== Set task ==
Scan the lines and state how many carry "script". Leave out everything but the number.

== Input data ==
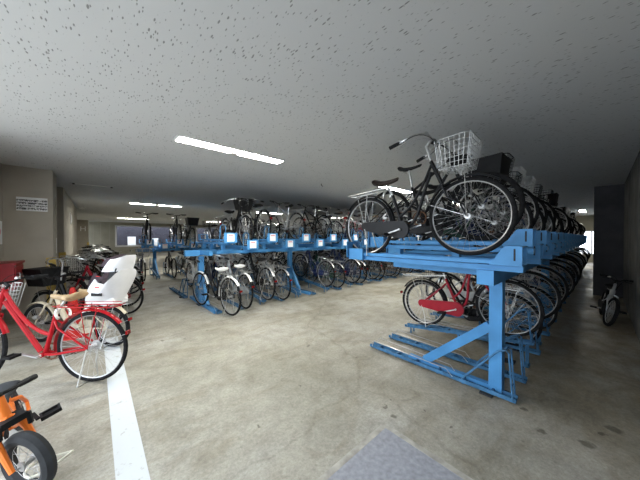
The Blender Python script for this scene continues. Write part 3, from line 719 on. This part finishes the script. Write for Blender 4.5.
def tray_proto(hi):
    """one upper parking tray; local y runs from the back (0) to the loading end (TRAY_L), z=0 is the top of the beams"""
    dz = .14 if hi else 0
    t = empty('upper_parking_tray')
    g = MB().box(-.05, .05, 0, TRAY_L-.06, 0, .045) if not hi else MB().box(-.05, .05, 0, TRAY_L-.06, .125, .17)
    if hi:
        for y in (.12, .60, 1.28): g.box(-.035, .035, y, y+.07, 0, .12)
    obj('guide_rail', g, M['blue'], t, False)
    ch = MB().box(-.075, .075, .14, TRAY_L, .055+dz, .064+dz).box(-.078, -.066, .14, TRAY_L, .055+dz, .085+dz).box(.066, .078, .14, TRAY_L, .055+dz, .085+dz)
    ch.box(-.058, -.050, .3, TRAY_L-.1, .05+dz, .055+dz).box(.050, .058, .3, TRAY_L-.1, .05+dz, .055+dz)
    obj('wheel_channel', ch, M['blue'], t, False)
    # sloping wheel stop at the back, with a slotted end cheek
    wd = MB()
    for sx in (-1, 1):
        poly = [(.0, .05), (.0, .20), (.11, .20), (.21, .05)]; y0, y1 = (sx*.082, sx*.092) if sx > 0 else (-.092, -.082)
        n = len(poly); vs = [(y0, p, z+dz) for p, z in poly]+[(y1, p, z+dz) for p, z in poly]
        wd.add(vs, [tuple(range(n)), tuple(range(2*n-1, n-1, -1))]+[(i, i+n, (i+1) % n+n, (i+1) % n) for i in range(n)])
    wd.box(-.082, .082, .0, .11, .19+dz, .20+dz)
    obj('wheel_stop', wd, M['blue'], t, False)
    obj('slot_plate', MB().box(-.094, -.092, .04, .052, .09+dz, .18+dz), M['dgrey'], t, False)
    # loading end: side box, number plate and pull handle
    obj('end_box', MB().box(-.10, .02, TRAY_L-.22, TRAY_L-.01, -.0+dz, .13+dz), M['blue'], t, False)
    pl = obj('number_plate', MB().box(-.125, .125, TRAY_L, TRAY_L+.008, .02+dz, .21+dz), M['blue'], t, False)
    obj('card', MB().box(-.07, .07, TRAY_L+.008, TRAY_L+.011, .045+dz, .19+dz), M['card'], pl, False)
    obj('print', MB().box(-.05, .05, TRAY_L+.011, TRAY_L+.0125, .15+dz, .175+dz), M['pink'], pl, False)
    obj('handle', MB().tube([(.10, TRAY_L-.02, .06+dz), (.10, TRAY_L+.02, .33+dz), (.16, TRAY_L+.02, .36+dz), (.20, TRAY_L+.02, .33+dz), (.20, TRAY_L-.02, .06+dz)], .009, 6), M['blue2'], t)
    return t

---

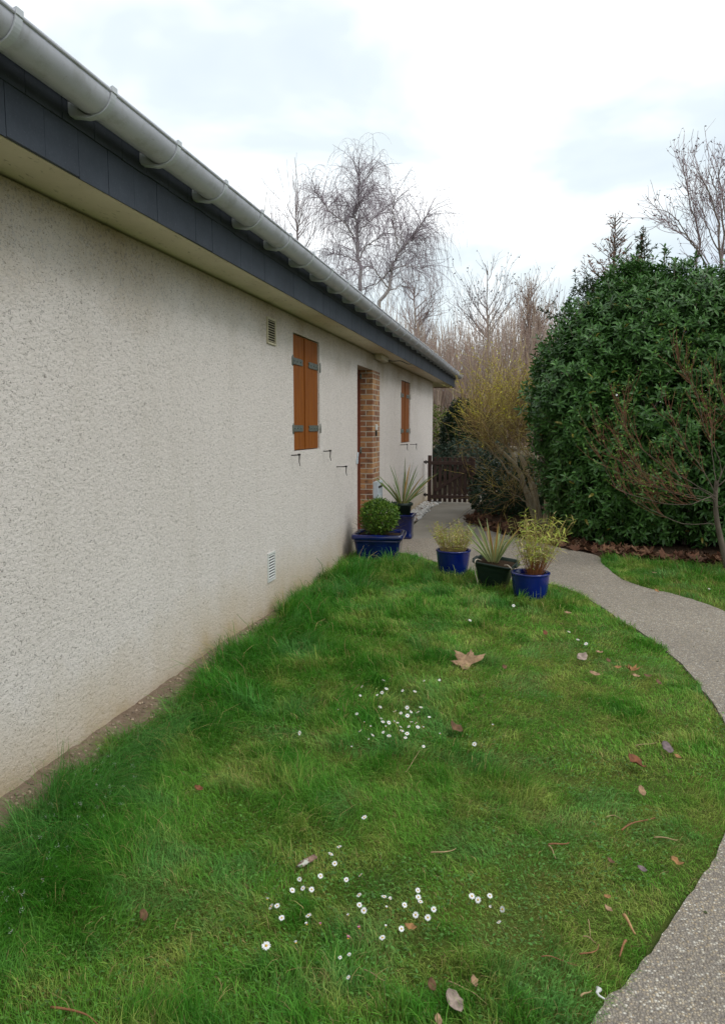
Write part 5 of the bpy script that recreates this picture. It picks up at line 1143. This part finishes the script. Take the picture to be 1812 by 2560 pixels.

== Exercise answer ==
2